The Parque Micaela Bastidas serves as the new entrance to the Costenera Sur, a destination point for people from all over the city. It compliments the activities of the ecological reserve well, creating a wealth of entertainment, play, and work possibilities. The Park is has several different children’s play areas with some original play equipment (such as a zipline and a rope web), an amphitheatre for festivals, some cafes and street vendors selling food, and as well as a strip of land along a popular walkway for artisans to set up tables and tents. The presence of street vendors and artisans is important not only as an amenity to the people in the park relaxing but they also provide work, a source of income for some in the city. In this Latin American country, opportunities for small enterprises and secondary incomes are very important to the people because stable jobs and social security are not as abundant as in western countries. Nearly every weekend, the park is full of families, beautiful young women dancing and sunning, and young men playing soccer or talking to the young women. Many people also use the Ecological Reserve as a place that is more tranquil.

What Makes Parque Micaela Bastidas a Great Place?

Parque Micaela Bastidas is located on the edge of the city but is easily accessible by bus and a short walk through the barrio Puerto Madero. There is parking for cars around the park but it is limited and often overrun by vendors and activities. Walking through the tree-lined pedestrian areas of Puerto Madero, you realize you have arrived at the park when you see the forest of plants, the variety of children’s play equipment and open spaces for playing- in short, all of the people. The center of the park is a high hill that houses a large maintenance building underneath. From this elevated position, most of the different features of the park (the café, the zip line, the forested area, the open, grassy areas) are visible. Also visible from this vantage point are heightened views of the surrounding city and the open sky above the Rio de la Plata.

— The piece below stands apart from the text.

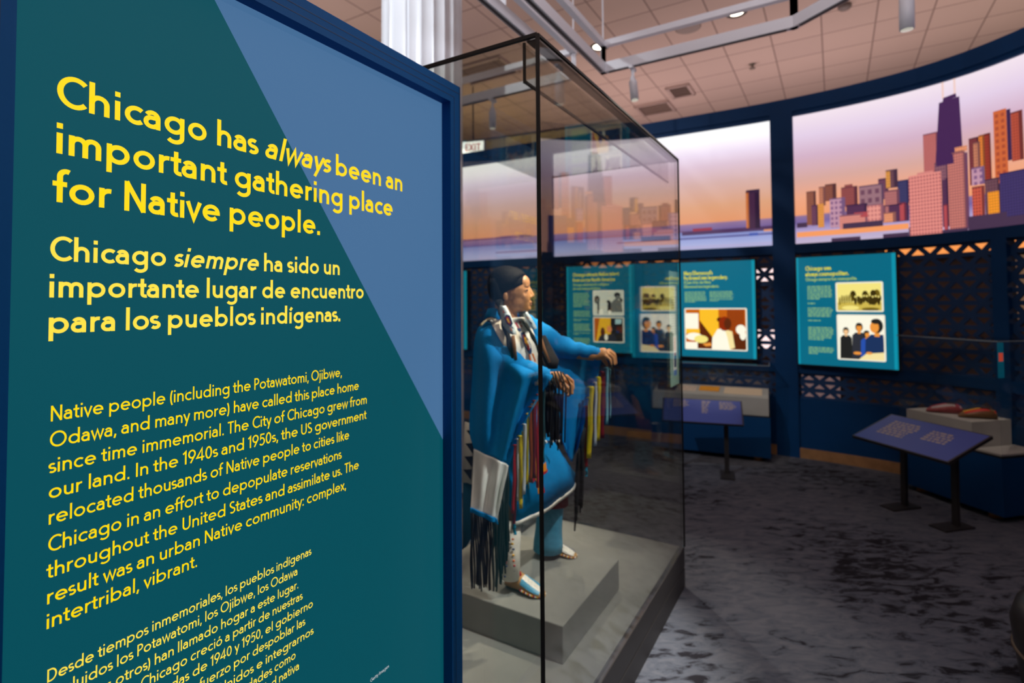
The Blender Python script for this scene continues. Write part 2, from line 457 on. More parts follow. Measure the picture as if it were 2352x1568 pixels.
nt.links.new(mp.outputs[0], br.inputs['Vector']); nt.links.new(br.outputs[0], b.inputs['Base Color'])

# ---------------------------------------------------------------- floor, ceiling
CEIL = 5.2
struct(MB().box((1, 5, -.05), 26, 30, .1).build('floor', carpet))
struct(MB().box((1, 7, CEIL + .05), 30, 34, .1).build('ceiling', ceil_m))

# ---------------------------------------------------------------- the curved exhibit wall: a smooth plan line, u metres along it
CP = [(-4.2, 9.45), (-2.4, 8.48), (-.69, 7.565), (.32, 7.03), (1.41, 6.45), (1.9, 6.17), (2.78, 5.66), (3.33, 5.24), (3.69, 4.86), (3.88, 4.53), (4.0, 4.13), (4.06, 3.5), (3.98, 2.7), (3.75, 1.9), (3.35, 1.1)]
def plan(P, n=24):
    out = []
    Q = [V(p) for p in P]; Q = [Q[0]*2 - Q[1]] + Q + [Q[-1]*2 - Q[-2]]
    for i in range(1, len(Q) - 2):
        p0, p1, p2, p3 = Q[i-1:i+3]; t0 = 0
        t1 = t0 + (p1-p0).length**.5; t2 = t1 + (p2-p1).length**.5; t3 = t2 + (p3-p2).length**.5
        for k in range(n):
            t = t1 + (t2 - t1)*k/n
            A1 = p0*((t1-t)/(t1-t0)) + p1*((t-t0)/(t1-t0)); A2 = p1*((t2-t)/(t2-t1)) + p2*((t-t1)/(t2-t1)); A3 = p2*((t3-t)/(t3-t2)) + p3*((t-t2)/(t3-t2))
            B1 = A1*((t2-t)/(t2-t0)) + A2*((t-t0)/(t2-t0)); B2 = A2*((t3-t)/(t3-t1)) + A3*((t-t1)/(t3-t1))
            out.append(B1*((t2-t)/(t2-t1)) + B2*((t-t1)/(t2-t1)))
    out.append(V(P[-1]))
    for _ in range(30):
        out = [out[0]] + [out[i-1]*.25 + out[i]*.5 + out[i+1]*.25 for i in range(1, len(out)-1)] + [out[-1]]
    return out
LINE = plan(CP); ARC = [0]
for a, c in zip(LINE, LINE[1:]): ARC.append(ARC[-1] + (c - a).length)
UEND = ARC[-1]
import bisect
def wdir(u):
    i = min(max(bisect.bisect_left(ARC, u), 2), len(LINE) - 2)
    d = (LINE[i+1] - LINE[i-2]).normalized()
    return V((d.x, d.y, 0)), V((d.y, -d.x, 0)) * (1 if V((d.y, -d.x)).dot(-LINE[i]) > 0 else -1)
def W(u, z, off=0):
    """point of the wall: u along, z up, off out into the room"""
    i = min(max(bisect.bisect_left(ARC, u), 1), len(LINE) - 1)
    t = (u - ARC[i-1]) / (ARC[i] - ARC[i-1])
    p = LINE[i-1]*(1-t) + LINE[i]*t
    n = wdir(u)[1]
    return V((p.x, p.y, z)) + n*off
def sweep(mb, u0, u1, z0, z1, o0, o1, step=.18, mi=0):
    n = max(1, round((u1 - u0)/step)); us = [u0 + (u1-u0)*i/n for i in range(n+1)]
    vs = []
    for u in us: vs += [W(u, z0, o0), W(u, z1, o0), W(u, z1, o1), W(u, z0, o1)]
    fs = []
    for i in range(n):
        a, c = 4*i, 4*i+4
        fs += [(a+j, a+(j+1) % 4, c+(j+1) % 4, c+j) for j in range(4)]
    fs += [(0, 1, 2, 3), (4*n+3, 4*n+2, 4*n+1, 4*n)]
    return mb.add(vs, fs, mi)
PILL = [(2.40, 2.62), (5.155, 5.371), (7.914, 8.126), (10.66, 10.87)]
w = MB()
sweep(w, 0, UEND, 3.56, 3.70, -.22, .02)           # top band and its lip
sweep(w, 0, UEND, 3.515, 3.56, -.22, 0)
sweep(w, 0, UEND, 2.085, 2.18, -.22, .01)          # rail under the murals
sweep(w, 0, UEND, .855, .945, -.06, .01)           # rail under the panels
sweep(w, 0, UEND, .0, .60, -.10, 0)                # solid dado
for a, c in PILL: sweep(w, a, c, 0, 3.56, -.22, .03)
for a, c in ((9.68, 9.79), (6.44, 6.52), (3.45, 3.55), (12.2, 12.3)): sweep(w, a, c, .6, 2.09, -.08, .02)
struct(w.build('wall_back', navy))
struct(sweep(MB(), 0, UEND, 0, .098, 0, .022).build('baseboard_back', wood))

# perforated screens of triangles, one to a bay
def screen(u0, u1, label):
    m = MB()
    rh, per, t = .1, .18, .019
    for z0, z1 in ((.60, .855), (.945, 2.085)):
        n = round((z1 - z0)/rh); h = (z1 - z0)/n
        for k in range(n + 1): sweep(m, u0, u1, max(z0, z0 + k*h - t), min(z1, z0 + k*h + t), -.045, -.025)
        for k in range(n):
            za, zb = z0 + k*h, z0 + (k+1)*h
            c = round((u1 - u0)/(per/2)); d = (u1 - u0)/c
            for i in range(c):
                a0, a1 = u0 + i*d, u0 + (i+1)*d
                if (i + k) % 2: a0, a1 = a1, a0
                q = .025
                p = [(a0 - q, za), (a0 + q, za), (a1 + q, zb), (a1 - q, zb)]
                m.hexa([W(a, z, -.026) for a, z in p] + [W(a, z, -.044) for a, z in p])
    return tag(m.build('lattice_screen', navy_dark, base=tuple(W((u0+u1)/2, .6))), label, 'screen', 'perforated lattice screens of the curved wall')
screen(2.62, 5.155, 'dark blue triangle-pattern lattice screen behind the mannequin, left of the narrow wall post')
screen(5.371, 7.914, 'dark blue triangle-pattern lattice screen behind the two middle teal text panels')
screen(8.126, 9.68, 'dark blue triangle-pattern lattice screen right of the wide wall post')
screen(9.79, 10.66, 'dark blue triangle-pattern lattice screen at the far right edge')
screen(10.87, 12.9, 'dark blue triangle-pattern lattice screen on the wall right of the frame')

# ---------------------------------------------------------------- skyline murals: lit boxes with a printed city at sunset
def sky_mat(name, stops, k=1.0):
    m = bpy.data.materials.new(name); m.use_nodes = True
    nt = m.node_tree; b = nt.nodes['Principled BSDF']
    tc = nt.nodes.new('ShaderNodeTexCoord'); sx = nt.nodes.new('ShaderNodeSeparateXYZ')
    nt.links.new(tc.outputs['Object'], sx.inputs[0])
    mr = nt.nodes.new('ShaderNodeMapRange'); mr.inputs[1].default_value = 0; mr.inputs[2].default_value = 1.335
    nt.links.new(sx.outputs[2], mr.inputs[0])
    r = nt.nodes.new('ShaderNodeValToRGB'); e = r.color_ramp.elements
    e[0].position, e[0].color = stops[0][0], lin(stops[0][1]); e[1].position, e[1].color = stops[-1][0], lin(stops[-1][1])
    for p, c in stops[1:-1]: q = e.new(p); q.color = lin(c)
    nt.links.new(mr.outputs[0], r.inputs[0])
    b.inputs['Base Color'].default_value = (.02, .02, .02, 1); b.inputs['Roughness'].default_value = .5
    nt.links.new(r.outputs[0], b.inputs['Emission Color']); b.inputs['Emission Strength'].default_value = k
    return m
sky_m = sky_mat('sunset_print_lit_top', [(0, (176, 180, 218)), (.08, (150, 160, 210)), (.155, (112, 124, 184)), (.16, (112, 92, 146)), (.215, (140, 112, 150)), (.225, (222, 148, 104)), (.36, (216, 158, 122)), (.55, (210, 172, 166)), (.70, (218, 192, 208)), (.80, (234, 218, 238)), (.90, (254, 248, 255)), (1, (255, 255, 255))], 1.06)  # white top stops paint the box lamps' hot spot into the print
sky_r = sky_mat('sunset_print_rosy', [(0, (196, 180, 206)), (.10, (176, 160, 205)), (.17, (120, 100, 160)), (.215, (140, 112, 150)), (.225, (240, 158, 112)), (.36, (238, 166, 132)), (.50, (216, 168, 158)), (.68, (212, 178, 200)), (.84, (228, 208, 232)), (1, (244, 228, 238))], 1.0)
def bld(name, rgb, win=None):
    """printed tower colour; win = (dark colour, columns scale) gives rows of windows"""
    k = 'print_' + name
    if k in MATS: return MATS[k]
    m = lit(k, rgb, 1.0, .05, .5)
    if win:
        nt = m.node_tree; b = nt.nodes['Principled BSDF']
        tc = nt.nodes.new('ShaderNodeTexCoord'); mp = nt.nodes.new('ShaderNodeMapping')
        mp.inputs['Rotation'].default_value = (math.radians(-90), 0, 0)
        sx = nt.nodes.new('ShaderNodeSeparateXYZ'); cb = nt.nodes.new('ShaderNodeCombineXYZ')
        nt.links.new(tc.outputs['Object'], sx.inputs[0])
        ad = nt.nodes.new('ShaderNodeMath'); ad.operation = 'SUBTRACT'
        nt.links.new(sx.outputs[0], ad.inputs[0]); nt.links.new(sx.outputs[1], ad.inputs[1])
        nt.links.new(ad.outputs[0], cb.inputs[0]); nt.links.new(sx.outputs[2], cb.inputs[1])
        br = nt.nodes.new('ShaderNodeTexBrick'); br.offset = 0
        br.inputs['Scale'].default_value = win[1]*.6; br.inputs['Brick Width'].default_value = .5; br.inputs['Row Height'].default_value = .5
        br.inputs['Mortar Size'].default_value = .12; br.inputs['Color1'].default_value = lin(win[0]); br.inputs['Color2'].default_value = lin(win[0]); br.inputs['Mortar'].default_value = lin(rgb)
        nt.links.new(cb.outputs[0], br.inputs['Vector']); nt.links.new(br.outputs[0], b.inputs['Emission Color'])
    return m
MZ0, MZ1 = 2.18, 3.515
def mural(u0, u1, sky, shapes, label):
    """shapes: (material, layer, [(u, z), ...]) printed on the face"""
    base = tuple(W((u0+u1)/2, MZ0, -.03))
    t = thing('mural_lightbox', label, 'mural', base, 'lit skyline murals of the curved wall')
    sweep(MB(), u0, u1, MZ0, MZ1, -.20, -.035).build('box', navy_dark, t)
    mats = [sky]; f = MB()
    n = 16; us = [u0 + (u1-u0)*i/n for i in range(n+1)]
    f.grid([[W(u, MZ0, -.03) for u in us], [W(u, MZ1, -.03) for u in us]], 0, False)
    for mt, lay, pts in shapes:
        if mt not in mats: mats.append(mt)
        pts = [(min(max(u, u0), u1), min(max(z, MZ0), MZ1)) for u, z in pts]
        us_ = sorted({p[0] for p in pts}); o = -.0295 + lay*.0009
        if len(pts) == 4 and us_[-1] - us_[0] > .3:      # wide strips follow the curve
            k = 8; lo = [W(pts[0][0] + (pts[1][0]-pts[0][0])*i/k, pts[0][1] + (pts[1][1]-pts[0][1])*i/k, o) for i in range(k+1)]
            hi = [W(pts[3][0] + (pts[2][0]-pts[3][0])*i/k, pts[3][1] + (pts[2][1]-pts[3][1])*i/k, o) for i in range(k+1)]
            f.grid([lo, hi], mats.index(mt), False)
        else:
            f.poly([W(u, z, o) for u, z in pts], mi=mats.index(mt))
    f.build('printed_face', mats, t)
    return t
def rc(u0, u1, z0, z1): return [(u0, z0), (u1, z0), (u1, z1), (u0, z1)]
PM = [
    ('isle', (78, 52, 92), 1, None, 6.974, 7.92, 2.348, 2.394),
    ('isle_red', (150, 50, 70), 2, None, 7.094, 7.303, 2.388, 2.421),
    ('lake_tower', (70, 36, 68), 3, None, 7.657, 7.794, 2.375, 2.79),
    ('lake_tower_sun', (214, 120, 62), 4, None, 7.656, 7.689, 2.386, 2.778),
    ('lake_tower_top', (52, 30, 60), 4, None, 7.664, 7.795, 2.763, 2.798),
    ('tower_water', (70, 90, 170), 2, None, 7.683, 7.771, 2.299, 2.329),
    ('isle_glow', (222, 150, 110), 2, None, 7.827, 7.908, 2.336, 2.358),
]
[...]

The park gives a strong image as a civic and recreational center. The grand staircases and ramps ascending the central hill create identifiable images. The walls are free of graffiti and the plants are left free of vandalism. This is not true in many of the public spaces in Buenos Aires. The area is clean, full of families, children, young lovers, wandering tourists, and working class residents of La Boca. The vehicles that go along the streets are slowed to a crawl due to all of the people moving around.

The uses and activities are incredible in this park, especially given the larger context in which it is located. Many areas for strolling are provided in the surrounding Barrio, and the Costenera Sur Ecological Reserve provides myriad opportunities for informal recreation and enjoying the natural environment. The Park is located in the middle of these areas and its activities compliment the surrounding areas. Many of the areas are programmed (a café, an amphitheater, public bathrooms, unique children’s playgrounds, areas for artisans and vendors) and provide areas of intense, collective use. The children’s play areas have areas nearby where the parents can sit, keep watch over the kids and talk with one another. The only problem is, many times the parents are playing with the kids. The clustering of plants and trees also provides some more secluded places away from the picnicking groups of friends and families where people can sit in the sun, read and try to look sexy (a favorite pastime of Portenos).

The park and is a microcosm of the city. There are places where large groups are taking public dance classes, watching a show in the amphitheatre or playing a game of volleyball. There are many other places where families are watching children play, picnicking together, or strolling around. Smaller groups of people check out the artisan’s displays, eat, or gather their courage to join the dance classes. Single people also use the park- a homeless person for resting, a girl for reading, a guy for sunning (and meeting the single girls). In addition, the people using the space are constantly changing as some people stroll off into the ecological reserve or back into the city while new people are constantly arriving.